If one LED is always one and the other is blinking, you can distinguish between the two by ignoring the one that is always on. This is not a coding issue unless your infrared sensor is analog and you read the values using the ADC and run some signal processing on it. I don't think an Arduino is capable of doing something like this. Or you could do it in hardware.

Either way, you would DC-block (or AC-pass) the signal. In software you would process the values coming out of the ADC in filter like an FIR filter. In hardware you would use a DC-block capacitor or a high-pass filter.
 
Hello, yes the two leds are infra red. thank you for your help.
 
My sensor is connected to the Arduino
Are you using the IR camera?
Measure the light level 10 times in one second. Make two tables. One for each LED.
The LED that is on 100% will have a peak = average.
The LED that is on 50% will have a peak = 2 x average. [ 51, 55, 49, 50, 39, 5, 2, 9, 3, 1 ]
 
Is your complete idea is to just distinguish between two IR LED? Then in that case you can use a TSOP on the receiver side. You can make both the IR LED to output different signal and then use the TSOP to distinguish between both

You can read on this TSOP and IR tutorial to know how to use them in your circuit. The tutorial actually show you how to use Arduino with TSOP buy detecting the remote button. For each remote button the IR LED on remote produces a different type of signal. What you can do is produce two type of signals on each of this LED and then use you TSOP to read these signals. Based on the signal you can tell which LED was detected by your TSOP
 
How? I'd be surprised if an Arduino were fast enough for a time-of-flight method.
Time of flight will not work with a Arduino. (not close) But I think the idea is to measure the angle between the two lights. That can be converted to distance.

There is information we do not know. Kate90 please send pictures or drawings.
 
Time of flight will not work with a Arduino. (not close) But I think the idea is to measure the angle between the two lights. That can be converted to distance.

There is information we do not know.

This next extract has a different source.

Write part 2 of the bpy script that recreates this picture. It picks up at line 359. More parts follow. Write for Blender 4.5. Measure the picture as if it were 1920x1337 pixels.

Kate90 please send pictures or drawings.

The OP posted over a month ago and has not returned and we don't know what kind of IR sensor is being used but I was thinking about this today.

If the sensor is a simple IR transistor, I am sure that you can get distance (not necessarily very accurately) by simply looking at the analog input - pretty much what this guy has done here.

If that is what is going on, than the assignment boils down to reading the analog pin twice, 1 sec apart and take the lowest measurement (I don't know, maybe 3 measurements, .5 sec apart and take the lowest). This, to get the input when only the constant IR LED is on. Conversely, take the highest input value to get the input when both LEDs are on. That is easy enough, I guess.

What I do not understand is how the second LED can enhance the measurement. Even if the sensor is capable of discriminating the "angle" as mentioned, since the first LED is only on...you only get no 2nd LED or a mixture of the two, that is both on. Discerning an angle would seem mighty tough. I was looking at how the Sharp chip works (e.g. here) but I am not seeing the relationship to the current example.. Again, the sensor has not been identified, but it doesn't seem likely that it is very sophisticated - *drat* I wish people would not post looking for a simple line of code and then never come back

Edited to correct at least some of the text to conform to English when I am leaning too far back in my chair to read the screen.